**Exercise task:** All of the data should be repeated exactly; pictures are not part of the copy.
+---+
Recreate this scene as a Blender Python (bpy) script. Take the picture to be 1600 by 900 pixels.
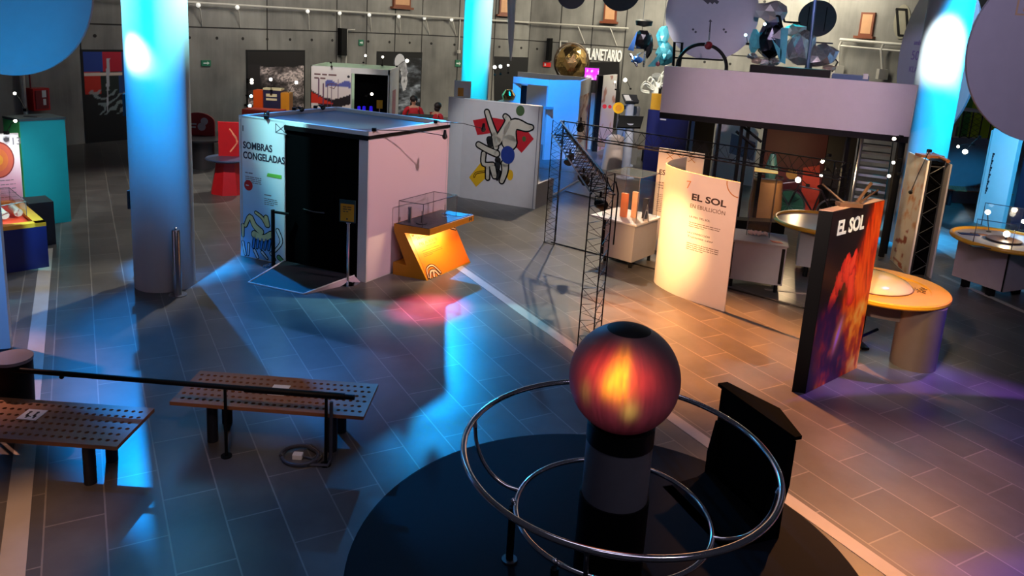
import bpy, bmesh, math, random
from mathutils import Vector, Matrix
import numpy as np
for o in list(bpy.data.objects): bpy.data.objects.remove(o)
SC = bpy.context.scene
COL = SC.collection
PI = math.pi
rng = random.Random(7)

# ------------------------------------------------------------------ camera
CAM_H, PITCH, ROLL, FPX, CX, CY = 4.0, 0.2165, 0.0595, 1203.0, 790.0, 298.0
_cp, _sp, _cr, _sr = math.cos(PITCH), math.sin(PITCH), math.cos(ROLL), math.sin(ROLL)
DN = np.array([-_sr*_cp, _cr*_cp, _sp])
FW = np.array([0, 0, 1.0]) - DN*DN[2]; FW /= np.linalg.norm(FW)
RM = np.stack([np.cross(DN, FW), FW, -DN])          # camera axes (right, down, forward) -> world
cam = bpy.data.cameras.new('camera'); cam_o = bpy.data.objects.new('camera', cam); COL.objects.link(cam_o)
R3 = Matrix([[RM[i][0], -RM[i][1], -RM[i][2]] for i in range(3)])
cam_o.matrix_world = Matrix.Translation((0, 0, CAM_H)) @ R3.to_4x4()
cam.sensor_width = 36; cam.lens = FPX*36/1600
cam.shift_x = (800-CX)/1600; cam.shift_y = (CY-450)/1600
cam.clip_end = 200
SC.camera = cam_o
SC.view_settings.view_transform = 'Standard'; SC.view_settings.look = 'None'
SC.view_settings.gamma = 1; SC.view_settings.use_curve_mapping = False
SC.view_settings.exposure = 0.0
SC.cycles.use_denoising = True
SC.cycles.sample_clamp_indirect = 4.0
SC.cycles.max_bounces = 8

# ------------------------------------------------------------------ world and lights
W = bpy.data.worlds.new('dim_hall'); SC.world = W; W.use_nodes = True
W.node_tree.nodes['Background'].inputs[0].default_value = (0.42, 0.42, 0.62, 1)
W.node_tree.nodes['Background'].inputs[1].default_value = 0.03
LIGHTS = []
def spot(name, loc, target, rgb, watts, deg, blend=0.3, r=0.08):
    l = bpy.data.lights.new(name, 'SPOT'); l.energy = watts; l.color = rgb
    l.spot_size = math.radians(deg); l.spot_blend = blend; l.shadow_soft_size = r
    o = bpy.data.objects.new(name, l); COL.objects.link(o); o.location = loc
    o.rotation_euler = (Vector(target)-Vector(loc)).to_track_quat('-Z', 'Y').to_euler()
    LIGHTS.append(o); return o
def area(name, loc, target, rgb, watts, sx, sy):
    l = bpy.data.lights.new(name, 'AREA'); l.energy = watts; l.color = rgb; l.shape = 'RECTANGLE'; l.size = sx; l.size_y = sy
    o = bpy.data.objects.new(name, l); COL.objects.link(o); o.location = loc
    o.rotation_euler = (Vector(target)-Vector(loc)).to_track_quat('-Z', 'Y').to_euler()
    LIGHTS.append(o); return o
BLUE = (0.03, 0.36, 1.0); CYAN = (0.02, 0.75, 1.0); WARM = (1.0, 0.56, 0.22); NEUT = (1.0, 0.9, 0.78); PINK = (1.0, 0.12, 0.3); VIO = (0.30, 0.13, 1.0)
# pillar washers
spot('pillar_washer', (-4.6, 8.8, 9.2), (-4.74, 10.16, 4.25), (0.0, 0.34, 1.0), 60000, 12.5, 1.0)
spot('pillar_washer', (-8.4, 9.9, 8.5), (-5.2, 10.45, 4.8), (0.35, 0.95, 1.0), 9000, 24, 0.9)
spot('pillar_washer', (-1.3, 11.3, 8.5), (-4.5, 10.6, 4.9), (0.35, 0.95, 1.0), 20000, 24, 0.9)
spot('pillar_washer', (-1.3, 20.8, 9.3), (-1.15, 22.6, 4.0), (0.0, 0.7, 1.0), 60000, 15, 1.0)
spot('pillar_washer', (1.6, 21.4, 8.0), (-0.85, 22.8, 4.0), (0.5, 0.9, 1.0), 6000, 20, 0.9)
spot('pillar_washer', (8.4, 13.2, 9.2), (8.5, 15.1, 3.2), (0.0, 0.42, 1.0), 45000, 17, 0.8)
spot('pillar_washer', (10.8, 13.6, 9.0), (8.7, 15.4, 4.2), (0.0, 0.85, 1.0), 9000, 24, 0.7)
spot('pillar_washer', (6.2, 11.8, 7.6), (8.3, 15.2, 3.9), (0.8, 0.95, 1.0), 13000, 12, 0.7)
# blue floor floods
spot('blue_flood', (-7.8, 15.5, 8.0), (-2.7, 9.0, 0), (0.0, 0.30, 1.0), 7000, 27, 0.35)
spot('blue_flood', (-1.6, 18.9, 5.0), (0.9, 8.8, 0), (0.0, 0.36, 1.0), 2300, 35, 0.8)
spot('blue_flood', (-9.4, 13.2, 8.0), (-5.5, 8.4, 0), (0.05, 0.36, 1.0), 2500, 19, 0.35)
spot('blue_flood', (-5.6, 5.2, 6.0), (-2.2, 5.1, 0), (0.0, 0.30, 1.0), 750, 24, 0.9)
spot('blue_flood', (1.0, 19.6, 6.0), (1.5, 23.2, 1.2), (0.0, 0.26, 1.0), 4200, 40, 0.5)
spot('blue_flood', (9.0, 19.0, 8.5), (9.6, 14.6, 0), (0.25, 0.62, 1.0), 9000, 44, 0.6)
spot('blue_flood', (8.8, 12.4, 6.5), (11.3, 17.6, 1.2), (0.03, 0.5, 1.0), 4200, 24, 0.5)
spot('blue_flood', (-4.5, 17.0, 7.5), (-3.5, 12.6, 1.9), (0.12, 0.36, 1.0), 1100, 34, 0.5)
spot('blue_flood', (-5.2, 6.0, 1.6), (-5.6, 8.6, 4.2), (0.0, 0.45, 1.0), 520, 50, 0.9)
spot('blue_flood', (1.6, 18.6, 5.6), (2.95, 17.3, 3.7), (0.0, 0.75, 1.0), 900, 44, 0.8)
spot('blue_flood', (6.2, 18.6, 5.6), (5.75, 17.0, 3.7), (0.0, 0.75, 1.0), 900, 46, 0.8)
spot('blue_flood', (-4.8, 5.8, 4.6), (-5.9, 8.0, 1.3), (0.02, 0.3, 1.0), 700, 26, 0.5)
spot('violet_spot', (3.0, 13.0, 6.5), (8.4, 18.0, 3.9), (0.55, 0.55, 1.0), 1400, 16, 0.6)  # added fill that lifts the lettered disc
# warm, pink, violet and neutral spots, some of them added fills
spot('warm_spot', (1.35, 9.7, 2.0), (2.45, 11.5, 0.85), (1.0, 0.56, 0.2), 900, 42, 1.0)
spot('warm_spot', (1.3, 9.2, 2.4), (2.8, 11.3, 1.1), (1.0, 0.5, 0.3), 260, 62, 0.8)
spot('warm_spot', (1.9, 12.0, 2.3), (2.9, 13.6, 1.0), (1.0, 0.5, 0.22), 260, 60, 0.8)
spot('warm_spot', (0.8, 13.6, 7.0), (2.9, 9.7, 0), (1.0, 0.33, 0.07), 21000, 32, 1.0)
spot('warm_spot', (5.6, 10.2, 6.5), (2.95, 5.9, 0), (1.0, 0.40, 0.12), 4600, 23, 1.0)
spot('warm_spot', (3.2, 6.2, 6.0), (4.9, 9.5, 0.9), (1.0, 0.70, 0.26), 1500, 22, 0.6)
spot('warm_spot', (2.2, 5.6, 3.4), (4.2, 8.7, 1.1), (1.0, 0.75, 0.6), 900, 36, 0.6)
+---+
**Solved exercise:**
Recreate this scene as a Blender Python (bpy) script. Take the picture to be 1600 by 900 pixels.
import bpy, bmesh, math, random
from mathutils import Vector, Matrix
import numpy as np
for o in list(bpy.data.objects): bpy.data.objects.remove(o)
SC = bpy.context.scene
COL = SC.collection
PI = math.pi
rng = random.Random(7)

# ------------------------------------------------------------------ camera
CAM_H, PITCH, ROLL, FPX, CX, CY = 4.0, 0.2165, 0.0595, 1203.0, 790.0, 298.0
_cp, _sp, _cr, _sr = math.cos(PITCH), math.sin(PITCH), math.cos(ROLL), math.sin(ROLL)
DN = np.array([-_sr*_cp, _cr*_cp, _sp])
FW = np.array([0, 0, 1.0]) - DN*DN[2]; FW /= np.linalg.norm(FW)
RM = np.stack([np.cross(DN, FW), FW, -DN])          # camera axes (right, down, forward) -> world
cam = bpy.data.cameras.new('camera'); cam_o = bpy.data.objects.new('camera', cam); COL.objects.link(cam_o)
R3 = Matrix([[RM[i][0], -RM[i][1], -RM[i][2]] for i in range(3)])
cam_o.matrix_world = Matrix.Translation((0, 0, CAM_H)) @ R3.to_4x4()
cam.sensor_width = 36; cam.lens = FPX*36/1600
cam.shift_x = (800-CX)/1600; cam.shift_y = (CY-450)/1600
cam.clip_end = 200
SC.camera = cam_o
SC.view_settings.view_transform = 'Standard'; SC.view_settings.look = 'None'
SC.view_settings.gamma = 1; SC.view_settings.use_curve_mapping = False
SC.view_settings.exposure = 0.0
SC.cycles.use_denoising = True
SC.cycles.sample_clamp_indirect = 4.0
SC.cycles.max_bounces = 8

# ------------------------------------------------------------------ world and lights
W = bpy.data.worlds.new('dim_hall'); SC.world = W; W.use_nodes = True
W.node_tree.nodes['Background'].inputs[0].default_value = (0.42, 0.42, 0.62, 1)
W.node_tree.nodes['Background'].inputs[1].default_value = 0.03
LIGHTS = []
def spot(name, loc, target, rgb, watts, deg, blend=0.3, r=0.08):
    l = bpy.data.lights.new(name, 'SPOT'); l.energy = watts; l.color = rgb
    l.spot_size = math.radians(deg); l.spot_blend = blend; l.shadow_soft_size = r
    o = bpy.data.objects.new(name, l); COL.objects.link(o); o.location = loc
    o.rotation_euler = (Vector(target)-Vector(loc)).to_track_quat('-Z', 'Y').to_euler()
    LIGHTS.append(o); return o
def area(name, loc, target, rgb, watts, sx, sy):
    l = bpy.data.lights.new(name, 'AREA'); l.energy = watts; l.color = rgb; l.shape = 'RECTANGLE'; l.size = sx; l.size_y = sy
    o = bpy.data.objects.new(name, l); COL.objects.link(o); o.location = loc
    o.rotation_euler = (Vector(target)-Vector(loc)).to_track_quat('-Z', 'Y').to_euler()
    LIGHTS.append(o); return o
BLUE = (0.03, 0.36, 1.0); CYAN = (0.02, 0.75, 1.0); WARM = (1.0, 0.56, 0.22); NEUT = (1.0, 0.9, 0.78); PINK = (1.0, 0.12, 0.3); VIO = (0.30, 0.13, 1.0)
# pillar washers
spot('pillar_washer', (-4.6, 8.8, 9.2), (-4.74, 10.16, 4.25), (0.0, 0.34, 1.0), 60000, 12.5, 1.0)
spot('pillar_washer', (-8.4, 9.9, 8.5), (-5.2, 10.45, 4.8), (0.35, 0.95, 1.0), 9000, 24, 0.9)
spot('pillar_washer', (-1.3, 11.3, 8.5), (-4.5, 10.6, 4.9), (0.35, 0.95, 1.0), 20000, 24, 0.9)
spot('pillar_washer', (-1.3, 20.8, 9.3), (-1.15, 22.6, 4.0), (0.0, 0.7, 1.0), 60000, 15, 1.0)
spot('pillar_washer', (1.6, 21.4, 8.0), (-0.85, 22.8, 4.0), (0.5, 0.9, 1.0), 6000, 20, 0.9)
spot('pillar_washer', (8.4, 13.2, 9.2), (8.5, 15.1, 3.2), (0.0, 0.42, 1.0), 45000, 17, 0.8)
spot('pillar_washer', (10.8, 13.6, 9.0), (8.7, 15.4, 4.2), (0.0, 0.85, 1.0), 9000, 24, 0.7)
spot('pillar_washer', (6.2, 11.8, 7.6), (8.3, 15.2, 3.9), (0.8, 0.95, 1.0), 13000, 12, 0.7)
# blue floor floods
spot('blue_flood', (-7.8, 15.5, 8.0), (-2.7, 9.0, 0), (0.0, 0.30, 1.0), 7000, 27, 0.35)
spot('blue_flood', (-1.6, 18.9, 5.0), (0.9, 8.8, 0), (0.0, 0.36, 1.0), 2300, 35, 0.8)
spot('blue_flood', (-9.4, 13.2, 8.0), (-5.5, 8.4, 0), (0.05, 0.36, 1.0), 2500, 19, 0.35)
spot('blue_flood', (-5.6, 5.2, 6.0), (-2.2, 5.1, 0), (0.0, 0.30, 1.0), 750, 24, 0.9)
spot('blue_flood', (1.0, 19.6, 6.0), (1.5, 23.2, 1.2), (0.0, 0.26, 1.0), 4200, 40, 0.5)
spot('blue_flood', (9.0, 19.0, 8.5), (9.6, 14.6, 0), (0.25, 0.62, 1.0), 9000, 44, 0.6)
spot('blue_flood', (8.8, 12.4, 6.5), (11.3, 17.6, 1.2), (0.03, 0.5, 1.0), 4200, 24, 0.5)
spot('blue_flood', (-4.5, 17.0, 7.5), (-3.5, 12.6, 1.9), (0.12, 0.36, 1.0), 1100, 34, 0.5)
spot('blue_flood', (-5.2, 6.0, 1.6), (-5.6, 8.6, 4.2), (0.0, 0.45, 1.0), 520, 50, 0.9)
spot('blue_flood', (1.6, 18.6, 5.6), (2.95, 17.3, 3.7), (0.0, 0.75, 1.0), 900, 44, 0.8)
spot('blue_flood', (6.2, 18.6, 5.6), (5.75, 17.0, 3.7), (0.0, 0.75, 1.0), 900, 46, 0.8)
spot('blue_flood', (-4.8, 5.8, 4.6), (-5.9, 8.0, 1.3), (0.02, 0.3, 1.0), 700, 26, 0.5)
spot('violet_spot', (3.0, 13.0, 6.5), (8.4, 18.0, 3.9), (0.55, 0.55, 1.0), 1400, 16, 0.6)  # added fill that lifts the lettered disc
# warm, pink, violet and neutral spots, some of them added fills
spot('warm_spot', (1.35, 9.7, 2.0), (2.45, 11.5, 0.85), (1.0, 0.56, 0.2), 900, 42, 1.0)
spot('warm_spot', (1.3, 9.2, 2.4), (2.8, 11.3, 1.1), (1.0, 0.5, 0.3), 260, 62, 0.8)
spot('warm_spot', (1.9, 12.0, 2.3), (2.9, 13.6, 1.0), (1.0, 0.5, 0.22), 260, 60, 0.8)
spot('warm_spot', (0.8, 13.6, 7.0), (2.9, 9.7, 0), (1.0, 0.33, 0.07), 21000, 32, 1.0)
spot('warm_spot', (5.6, 10.2, 6.5), (2.95, 5.9, 0), (1.0, 0.40, 0.12), 4600, 23, 1.0)
spot('warm_spot', (3.2, 6.2, 6.0), (4.9, 9.5, 0.9), (1.0, 0.70, 0.26), 1500, 22, 0.6)
spot('warm_spot', (2.2, 5.6, 3.4), (4.2, 8.7, 1.1), (1.0, 0.75, 0.6), 900, 36, 0.6)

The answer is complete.